In cases where vestries have voted to withdraw their parish from an Episcopal Diocese, ECUSA and its attorneys have always invoked this Canon, and argued that by the very act of voting to withdraw, the individual vestry members had disqualified themselves from further service on the vestry. A number of civil courts in California and elsewhere have upheld that argument — turning the Canon into a sort of “ejector seat” mechanism.

(The question of how a vestry position for a local parish is “an office in this Church” has never stopped 815 from applying the Canon — and so the issue of whether a faculty position at GTS is likewise such an “office” will no doubt not detain those who want to contend that the faculty have in effect resigned their positions. Moreover, since the faculty positions are arguably all lay positions within GTS, then the Board would circumvent the issue that four of the faculty happen to be ordained clergy, and so not subject to Canon I.17.8.)

The Church’s Canons, however, run in both directions. As an ordained Episcopal priest, Dean Dunkle is subject to the disciplinary canons. He is canonically resident in the Diocese of Florida (where, fittingly enough, he served as Bishop Howard’s point man in litigating against departing parishes). Already on the Facebook page created to support the eight faculty members, there have been calls to lodge complaints against Dean Dunkle with that Diocese’s Intake Officer for violating the Canons of Title IV. The question there, however, will be whether the Bishop of Florida will want to be viewed as interfering in a matter that involves the internal governance of GTS, and that accordingly should be left to the Board.

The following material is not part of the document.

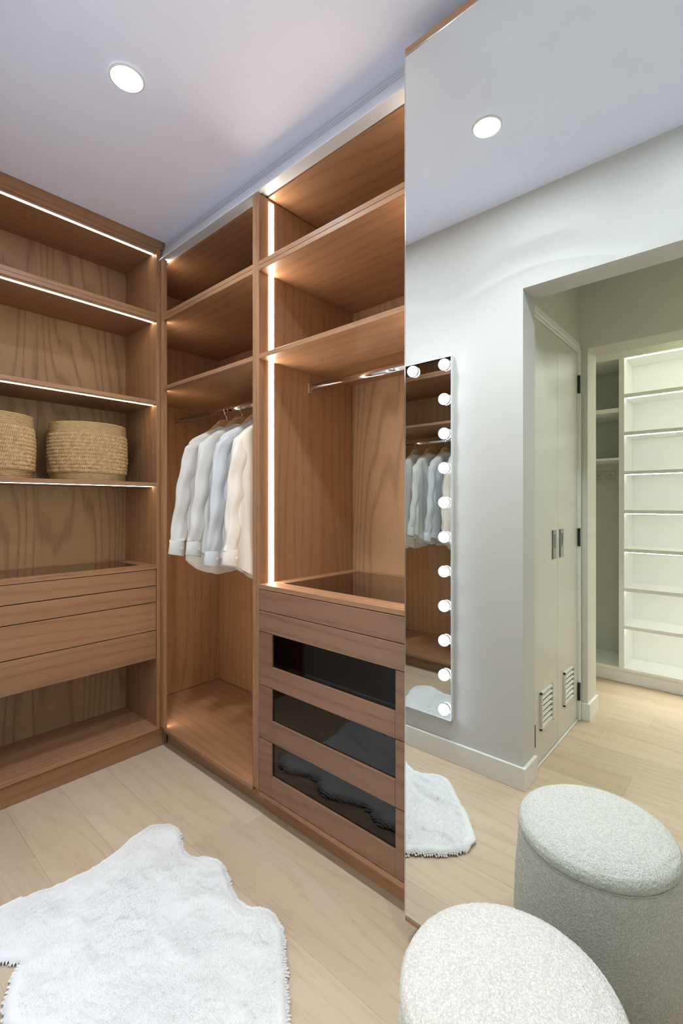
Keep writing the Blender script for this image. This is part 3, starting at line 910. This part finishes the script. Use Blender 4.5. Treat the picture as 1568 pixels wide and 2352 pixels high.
def copy_tree(o, parent=None):
    c = o.copy(); C.objects.link(c)
    if parent: c.parent = parent
    for ch in [q for q in bpy.data.objects if q.parent == o]:
        copy_tree(ch, c)
    return c
b1 = make_basket(0.868, 2.388, 'round woven seagrass basket beside the corner panel, fully in view')
b2 = copy_tree(b1)
b2.location = (0.475, 2.388, 1.3055)
b2['label'] = 'round woven seagrass basket cut by the picture edge, left of the other basket'
b2.rotation_euler = (0, 0, 1.1)

# ------------------------------------------------------------------ hangers and shirts
HX = 1.411
def make_hanger(y, label, tilt=0.0):
    t = thing('clothes_hanger', label, 'hanger', (HX, y, RZ1 + 0.017), 'wooden hangers on the rail')
    top = [(-0.205, 1.498), (-0.15, 1.537), (-0.10, 1.570), (-0.062, 1.604), (-0.045, 1.621), (-0.025, 1.630), (0, 1.633)]
    top = top + [(-x, z) for x, z in top[-2::-1]]
    bot = [(x * 0.97, z - 0.026 - 0.012 * (1 - abs(x) / 0.205)) for x, z in top[::-1]]
    bot = [p for i, p in enumerate(bot) if i % 2 == 0]
    MB().prism([(HX + x, z) for x, z in top + bot], 'y', y - 0.006, y + 0.006).build('wooden_arm', M['hanger_wood'], t)
    R = 0.0195
    zc = RZ1 + 0.017 - R + 0.0018
    pts = [(HX, y, 1.628), (HX, y, 1.640), (HX - 0.001, y, 1.646), (HX - 0.006, y, 1.652), (HX - 0.012, y, 1.658)]
    pts += [(HX + R * math.cos(a), y, zc + R * math.sin(a)) for a in np.linspace(math.radians(215), math.radians(-12), 18)]
    MB().tube(pts, 0.0019, 8).build('hook', M['chrome'], t, smooth=True)
    return t

def interp_rows(rows, n):
    rows = np.array(rows)
    s = np.linspace(0, 1, len(rows)); q = np.linspace(0, 1, n)
    return np.c_[[np.interp(q, s, rows[:, i]) for i in range(rows.shape[1])]].T

def make_shirt(y, m, label, seed, hem=0.885, swing=0.0, cuff_z=0.955, lean=0.0):
    r = np.random.default_rng(seed)
    t = thing('white_shirt', label, 'shirt', (HX, y, hem), 'white shirts on the rail')
    ph = r.uniform(0, 6.28, 6)
    rows = interp_rows([(1.586, .060, .040), (1.572, .088, .042), (1.553, .125, .040), (1.534, .160, .036), (1.516, .190, .032), (1.497, .211, .030), (1.470, .221, .031),
                        (1.40, .222, .034), (1.30, .222, .036), (1.20, .223, .037), (1.10, .225, .038), (1.02, .227, .038), (0.95, .229, .038), (hem, .230, .037)], 64)
    n = 72
    th = np.linspace(0, 2 * PI, n, endpoint=False)
    rings = []
    for i, (z, w_, d_) in enumerate(rows):
        v = i / (len(rows) - 1)
        c, s = np.cos(th), np.sin(th)
        sx = np.sign(c) * np.abs(c) ** 0.8; sy = np.sign(s) * np.abs(s) ** 0.75
        x = w_ * sx
        fold = v ** 1.3 * (0.010 * np.sin(x * 34 + ph[0] + 2.0 * v) + 0.007 * np.sin(x * 61 + ph[1] - 3 * v) + 0.004 * np.sin(x * 110 + ph[2]))
        fold += 0.0035 * np.sin(x * 45 + z * 12 + ph[3]) * (1 if v > 0.12 else v / 0.12)
        yy = d_ * sy + fold + 0.02 * swing * v
        # shirt-tail: long in the middle, short at the sides
        zz = z + np.where(v > 0.55, (v - 0.55) / 0.45, 0) * (0.075 * np.abs(x / w_) ** 2.2 + 0.008 * np.sin(x * 22 + ph[4]))
        rings.append(np.c_[HX + x, y + yy, zz])
    MB().grid([list(map(tuple, R_)) for R_ in rings]).build('shirt_body', m, t, smooth=True)
    # collar
    cr = []
    for z, w_, d_ in ((1.580, .066, .044), (1.596, .060, .040), (1.606, .055, .037), (1.609, .057, .040), (1.600, .068, .049), (1.586, .082, .058), (1.578, .090, .061)):
        c, s = np.cos(th[::2]), np.sin(th[::2])
        cr.append(np.c_[HX + w_ * c, y + d_ * s, z - 0.020 + 0.004 * s * 0 + 0.010 * (c ** 2 - 0.5)])
    MB().grid([list(map(tuple, R_)) for R_ in cr]).build('collar', m, t, smooth=True)
    # sleeves
    for side, k in ((-1, 1.0), (1, 0.62)):
        path = interp_rows([(-.165, 1.500, .030, .020), (-.192, 1.470, .042, .023), (-.206, 1.40, .047, .023), (-.220 - .3 * lean, 1.30, .045, .022), (-.232 - .55 * lean, 1.20, .042, .022), (-.244 - .75 * lean, 1.10, .039, .021),
                            (-.254 - .9 * lean, 1.035, .037, .021), (-.262 - lean, cuff_z + .062, .034, .020)], 44)
        ns = 30
        ta = np.linspace(0, 2 * PI, ns, endpoint=False)
        R_ = []
        for i, (ox, z, a, b) in enumerate(path):
            v = i / (len(path) - 1)
            xo = ox if side < 0 else -(-.165 + (ox + .165) * k) 
            wr = 1 + 0.14 * np.sin(ta * 2 + ph[5] + 7 * v) * v + 0.07 * np.sin(ta * 5 + 11 * v + ph[1]) + 0.06 * np.sin(ta * 3 - 26 * v + ph[2]) * v
            R_.append(np.c_[HX + xo + a * wr * np.cos(ta), y + b * wr * np.sin(ta) + 0.012 * np.sin(v * 5 + ph[2]) * v + 0.02 * swing * v + 0.004 * np.sin(z * 40 + ph[0]), z + 0.004 * np.sin(ta * 2 + ph[3])])
        so_ = MB().grid([list(map(tuple, q)) for q in R_], cap0=True).build('sleeve', m, t, smooth=True)
        e = path[-1]; c0 = R_[-1].mean(0)
        cu = []
        for dz, f in ((0.004, .98), (0.0, 1.08), (-0.03, 1.10), (-0.062, 1.14), (-0.064, 1.10), (-0.03, 1.05)):
            cu.append(np.c_[c0[0] + (0.006 * side) * (-dz / 0.06) + e[2] * f * np.cos(ta), c0[1] + e[3] * f * np.sin(ta), np.full(ns, c0[2] + dz) + 0.008 * np.cos(ta) * side * (dz / -0.06)])
        cf = MB().grid([list(map(tuple, q)) for q in cu]).build('cuff', m, so_, smooth=True)
        MB().lathe([(0.0001, 0), (0.0055, 0), (0.0055, 0.002), (0.0001, 0.002)], c0[0] + 0.010, c0[1] - e[3] * 1.10 - 0.002, c0[2] - 0.03, seg=14, ax='y').build('button', M['white'], so_)
    return t

spots = [(2.046, 'shirt_white', 'white shirt at the far left end of the rail, hem lowest on its left', 3, 0.852, 0.0, 0.962, 0.018),
         (1.917, 'shirt_white', 'white shirt second from the left on the rail', 5, 0.895, -0.3, 0.965, -0.004),
         (1.782, 'shirt_blue', 'bluish white shirt third from the left on the rail', 8, 0.890, 0.2, 0.930, -0.012),
         (1.648, 'shirt_cream', 'cream white shirt nearest the divider, partly hidden by it', 13, 0.858, 0.0, 0.945, -0.006)]
hl = ['pale wooden hanger under the far left shirt', 'pale wooden hanger second from the left on the rail', 'wooden hanger of the bluish white shirt, third on the rail', 'wooden hanger of the cream shirt, hidden behind the divider']
for (y, m, lab, sd, hem, sw, cz, ln_), l2 in zip(spots, hl):
    make_hanger(y, l2)
    make_shirt(y, M[m], lab, sd, hem, sw, cz, ln_)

Thus we have all kinds of balls up in the air at GTS. The faculty has organized into a union, but the NLRB will not take jurisdiction over religious schools and their unions, so the Board cannot be ordered to negotiate with it. The Bishop of Florida has putative disciplinary authority over the GTS Dean, but he likewise will probably not take jurisdiction. Whether any of ECUSA’s Canons may be said to override the terms of the faculty’s employment agreements again is a question without a court that can decide it. And we are not informed as to whether the faculty members even have written contracts of employment with GTS — or whether, if they do, their employment is tenured, or is at will in some cases.

It looks, then, as though the parties will just have to come together to sort things out. And after all, isn’t that the Christian thing to do?